There is life at this moment for thee.
Then look sinner, look unto Him and be saved,
Unto Him who was nailed to the tree.

[“There is Life for a Look,” Amelia Hull, 1860]


It is simple, it is simple: look, look to Jesus! [John 3:14-15].  I could illustrate it like this:  several times I have flown over the mouth of the Amazon River; it is five hundred miles wide, and so great is the thrust of that water that it goes five hundred miles into the Atlantic Ocean—it pushes back the Atlantic Ocean five hundred miles.  One time, flying over that mouth of the Amazon, I thought of a story.  A ship was there, and the sailors were dying of thirst.  They radioed to another ship for help.  And the radioed ship answered back, “Why, just let down the bucket, and dip and drink.”

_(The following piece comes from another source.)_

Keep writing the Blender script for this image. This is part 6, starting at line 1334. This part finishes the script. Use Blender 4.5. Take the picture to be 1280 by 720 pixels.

“Drink, just drink”: that’s God’s way of salvation [Revelation 22:17].  Just eat the bread of life [John 6:35], just drink of the water of life [Revelation 21:6, 22:1]; just accept, just believe [Acts 16:30-31], just come, just respond, just look and be saved [John 3:14-15].  It is that simple and that plain: “and he that cometh I will not cast out” [John 6:37].  Just come.  Not only am I saved, but I am given eternal life.  John 10:27:  “My sheep hear My voice,” if you’re one, “My sheep hear My voice, and I know them.”  See, He reads that Book of Life [Revelation 17:8]; He is worthy [Revelation 5:9].  “I know them, and they follow Me: and I give unto them eternal life” [John 10:27-28]. 

Now the next one, “And they shall never perish, neither shall anyone pluck them out of My hand.  My Father, who gave them Me, is greater than all; and no one is able to pluck them out of My Father’s hand.  I and My Father are one” [John 10:28-30].  Given eternal life just by coming to Jesus, and safe and secure forever; He said it.  He promised it [John 10:28].  There’s no lion in the pit that can tear away one of His sheep, and there’s no power in heaven or in hell that can undo the atoning grace of God when I accept Him into my heart.

In another figure, Paul says in the twelfth chapter of 1 Corinthians, we are members of His body [1 Corinthians 12:27], and you don’t amputate the body of Christ.  You don’t mutilate the body of our Lord.  When He appears, He will be complete, and His saints will be like Him: perfect, saved, secure [James 1:4].

The last verses of the third chapter of Philippians go like this: “For our citizenship is in heaven” [Philippians 3:20].  Our home is there, not here.  Our reward is there, not here [Matthew 5:12].  Our inheritance is there, not here [1 Peter 1:3-4].  “Our life is hid with Christ in God, not here [Colossians 3:3].  Our citizenship is in heaven; from whence we look for the Savior . . . Who shall change this vile body like unto His glorious body, by which working He is able to subdue all things unto Himself?”  [Philippians 3:20-21]. 

  God does not just save our souls and our spirits and leave our bodies to corrupt and decay in the ground [Psalm 16:10], but God saves the whole purchased possession [Ephesians 1:14].  He regenerates and saves my soul and my spirit [1 Thessalonians 5:23], and when He comes, He will redeem and resurrect my body [Romans 8:11], and I will be a part of His great perfect family in heaven.  He, my elder Brother, and we, a part of Him—and He is not complete without me, and His family circle is not enduring without you.  God hath prepared some better thing for us [Hebrews 11:40], and we wait for His Son from heaven and that day of immortality, and perfection, and resurrection [1 Thessalonians 1:10].

That’s the salvation of Jesus our Lord, and it is ours for the asking [Matthew 7:7].  It is ours for the receiving [Romans 6:23].  It is ours for the coming [John 6:37].  It’s ours for the taking.  Somebody will be saved.  They will come to Me.  Why not you?  Why not you?  Lord, in that book, let my name be there:


Is my name written there

in the book bright and fair?

O Jesus, my Savior,

is my name written there?

[from “Is My Name Written There?”; Mary A. Kidder]


When you come [John 6:37], that is the sign that you were elected, and chosen, and predestinated [Romans 8:28-30], and your name is written in the Book of Life [Revelation 17:8]—why not you?  May we pray?

Our Lord, how could we ever sound the praises that well up in our souls when we think of the grace of God our Savior that reaches down to us?  Sinners all [Romans 3:23], dying all [Ezekiel 18:4], yet in Christ forgiven, immortalized, resurrected, raised, saved, safe, secure for ever and ever and ever and ever [John 10:28].  And the devil can’t get us, and hell can’t destroy us, and the world can’t keep us buried in the depths of the ground—raised, glorified, like our wonderful Lord [1 John 3:2].  O God!  What a salvation Christ has prepared for those who love Him [1 Corinthians 2:9].  And our Father in heaven, bring to Thy Son and our Savior these that You have elected and called today, this moment, this hour [John 6:37].  Some may refuse, but some will surely come; You promised it, we believe it.  We have affirmed it, we have seen it, and we praise God because of it.  Lord, glorify Jesus our Savior in these who come [John 17:1-2].  In Thy saving name, amen—while we stand and while we sing.